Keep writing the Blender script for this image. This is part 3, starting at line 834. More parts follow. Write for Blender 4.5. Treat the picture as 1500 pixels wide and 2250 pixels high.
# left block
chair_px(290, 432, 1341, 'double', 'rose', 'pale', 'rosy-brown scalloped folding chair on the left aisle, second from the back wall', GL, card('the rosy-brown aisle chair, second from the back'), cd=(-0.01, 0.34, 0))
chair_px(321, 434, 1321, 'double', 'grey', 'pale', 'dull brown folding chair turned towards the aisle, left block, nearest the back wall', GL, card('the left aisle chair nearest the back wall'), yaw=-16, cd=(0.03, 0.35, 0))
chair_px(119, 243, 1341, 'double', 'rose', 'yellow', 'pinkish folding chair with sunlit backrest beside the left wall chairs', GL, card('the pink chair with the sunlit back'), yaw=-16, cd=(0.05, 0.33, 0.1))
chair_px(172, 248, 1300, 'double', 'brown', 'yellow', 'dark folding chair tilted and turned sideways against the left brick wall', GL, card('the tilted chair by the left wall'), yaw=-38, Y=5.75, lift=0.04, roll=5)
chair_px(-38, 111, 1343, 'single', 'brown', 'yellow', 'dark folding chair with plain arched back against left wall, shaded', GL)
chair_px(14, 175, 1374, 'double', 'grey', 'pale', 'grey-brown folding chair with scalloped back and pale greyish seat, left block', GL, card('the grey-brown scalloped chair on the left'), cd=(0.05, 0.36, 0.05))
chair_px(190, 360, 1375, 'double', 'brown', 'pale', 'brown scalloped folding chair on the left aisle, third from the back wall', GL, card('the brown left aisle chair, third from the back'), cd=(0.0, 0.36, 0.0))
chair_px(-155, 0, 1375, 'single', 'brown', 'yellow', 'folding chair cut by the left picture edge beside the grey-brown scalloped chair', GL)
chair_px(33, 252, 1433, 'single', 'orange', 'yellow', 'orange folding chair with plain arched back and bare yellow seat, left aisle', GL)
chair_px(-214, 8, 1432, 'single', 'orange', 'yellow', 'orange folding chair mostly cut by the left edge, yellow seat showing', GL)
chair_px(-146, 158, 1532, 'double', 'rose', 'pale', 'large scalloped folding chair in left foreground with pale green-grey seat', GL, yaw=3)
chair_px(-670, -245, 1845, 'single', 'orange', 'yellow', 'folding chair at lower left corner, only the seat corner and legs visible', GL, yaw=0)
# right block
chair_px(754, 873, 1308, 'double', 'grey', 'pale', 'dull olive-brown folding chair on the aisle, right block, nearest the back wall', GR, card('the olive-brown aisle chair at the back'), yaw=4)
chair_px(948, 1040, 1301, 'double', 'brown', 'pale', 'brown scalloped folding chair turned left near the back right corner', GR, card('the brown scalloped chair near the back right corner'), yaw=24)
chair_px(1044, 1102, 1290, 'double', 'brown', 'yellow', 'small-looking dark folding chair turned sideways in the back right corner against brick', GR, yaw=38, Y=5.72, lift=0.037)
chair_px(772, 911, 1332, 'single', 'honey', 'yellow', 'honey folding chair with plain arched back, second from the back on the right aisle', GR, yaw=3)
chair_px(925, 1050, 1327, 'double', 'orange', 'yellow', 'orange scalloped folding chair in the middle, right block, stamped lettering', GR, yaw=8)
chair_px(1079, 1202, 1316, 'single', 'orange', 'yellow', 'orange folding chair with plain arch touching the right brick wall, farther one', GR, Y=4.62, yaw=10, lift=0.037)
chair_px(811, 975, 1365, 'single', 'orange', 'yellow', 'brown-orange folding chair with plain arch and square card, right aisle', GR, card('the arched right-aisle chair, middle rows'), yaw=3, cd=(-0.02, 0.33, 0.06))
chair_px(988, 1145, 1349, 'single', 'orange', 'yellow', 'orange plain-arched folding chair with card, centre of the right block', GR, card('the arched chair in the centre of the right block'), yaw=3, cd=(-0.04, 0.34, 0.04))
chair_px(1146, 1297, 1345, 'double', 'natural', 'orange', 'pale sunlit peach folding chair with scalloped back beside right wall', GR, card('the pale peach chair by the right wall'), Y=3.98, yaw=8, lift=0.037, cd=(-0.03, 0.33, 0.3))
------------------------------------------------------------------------
[Work instructions] Return all of the data exactly as it reads.

[Solution for this exercise]
Keep writing the Blender script for this image. This is part 3, starting at line 834. More parts follow. Write for Blender 4.5. Treat the picture as 1500 pixels wide and 2250 pixels high.
# left block
chair_px(290, 432, 1341, 'double', 'rose', 'pale', 'rosy-brown scalloped folding chair on the left aisle, second from the back wall', GL, card('the rosy-brown aisle chair, second from the back'), cd=(-0.01, 0.34, 0))
chair_px(321, 434, 1321, 'double', 'grey', 'pale', 'dull brown folding chair turned towards the aisle, left block, nearest the back wall', GL, card('the left aisle chair nearest the back wall'), yaw=-16, cd=(0.03, 0.35, 0))
chair_px(119, 243, 1341, 'double', 'rose', 'yellow', 'pinkish folding chair with sunlit backrest beside the left wall chairs', GL, card('the pink chair with the sunlit back'), yaw=-16, cd=(0.05, 0.33, 0.1))
chair_px(172, 248, 1300, 'double', 'brown', 'yellow', 'dark folding chair tilted and turned sideways against the left brick wall', GL, card('the tilted chair by the left wall'), yaw=-38, Y=5.75, lift=0.04, roll=5)
chair_px(-38, 111, 1343, 'single', 'brown', 'yellow', 'dark folding chair with plain arched back against left wall, shaded', GL)
chair_px(14, 175, 1374, 'double', 'grey', 'pale', 'grey-brown folding chair with scalloped back and pale greyish seat, left block', GL, card('the grey-brown scalloped chair on the left'), cd=(0.05, 0.36, 0.05))
chair_px(190, 360, 1375, 'double', 'brown', 'pale', 'brown scalloped folding chair on the left aisle, third from the back wall', GL, card('the brown left aisle chair, third from the back'), cd=(0.0, 0.36, 0.0))
chair_px(-155, 0, 1375, 'single', 'brown', 'yellow', 'folding chair cut by the left picture edge beside the grey-brown scalloped chair', GL)
chair_px(33, 252, 1433, 'single', 'orange', 'yellow', 'orange folding chair with plain arched back and bare yellow seat, left aisle', GL)
chair_px(-214, 8, 1432, 'single', 'orange', 'yellow', 'orange folding chair mostly cut by the left edge, yellow seat showing', GL)
chair_px(-146, 158, 1532, 'double', 'rose', 'pale', 'large scalloped folding chair in left foreground with pale green-grey seat', GL, yaw=3)
chair_px(-670, -245, 1845, 'single', 'orange', 'yellow', 'folding chair at lower left corner, only the seat corner and legs visible', GL, yaw=0)
# right block
chair_px(754, 873, 1308, 'double', 'grey', 'pale', 'dull olive-brown folding chair on the aisle, right block, nearest the back wall', GR, card('the olive-brown aisle chair at the back'), yaw=4)
chair_px(948, 1040, 1301, 'double', 'brown', 'pale', 'brown scalloped folding chair turned left near the back right corner', GR, card('the brown scalloped chair near the back right corner'), yaw=24)
chair_px(1044, 1102, 1290, 'double', 'brown', 'yellow', 'small-looking dark folding chair turned sideways in the back right corner against brick', GR, yaw=38, Y=5.72, lift=0.037)
chair_px(772, 911, 1332, 'single', 'honey', 'yellow', 'honey folding chair with plain arched back, second from the back on the right aisle', GR, yaw=3)
chair_px(925, 1050, 1327, 'double', 'orange', 'yellow', 'orange scalloped folding chair in the middle, right block, stamped lettering', GR, yaw=8)
chair_px(1079, 1202, 1316, 'single', 'orange', 'yellow', 'orange folding chair with plain arch touching the right brick wall, farther one', GR, Y=4.62, yaw=10, lift=0.037)
chair_px(811, 975, 1365, 'single', 'orange', 'yellow', 'brown-orange folding chair with plain arch and square card, right aisle', GR, card('the arched right-aisle chair, middle rows'), yaw=3, cd=(-0.02, 0.33, 0.06))
chair_px(988, 1145, 1349, 'single', 'orange', 'yellow', 'orange plain-arched folding chair with card, centre of the right block', GR, card('the arched chair in the centre of the right block'), yaw=3, cd=(-0.04, 0.34, 0.04))
chair_px(1146, 1297, 1345, 'double', 'natural', 'orange', 'pale sunlit peach folding chair with scalloped back beside right wall', GR, card('the pale peach chair by the right wall'), Y=3.98, yaw=8, lift=0.037, cd=(-0.03, 0.33, 0.3))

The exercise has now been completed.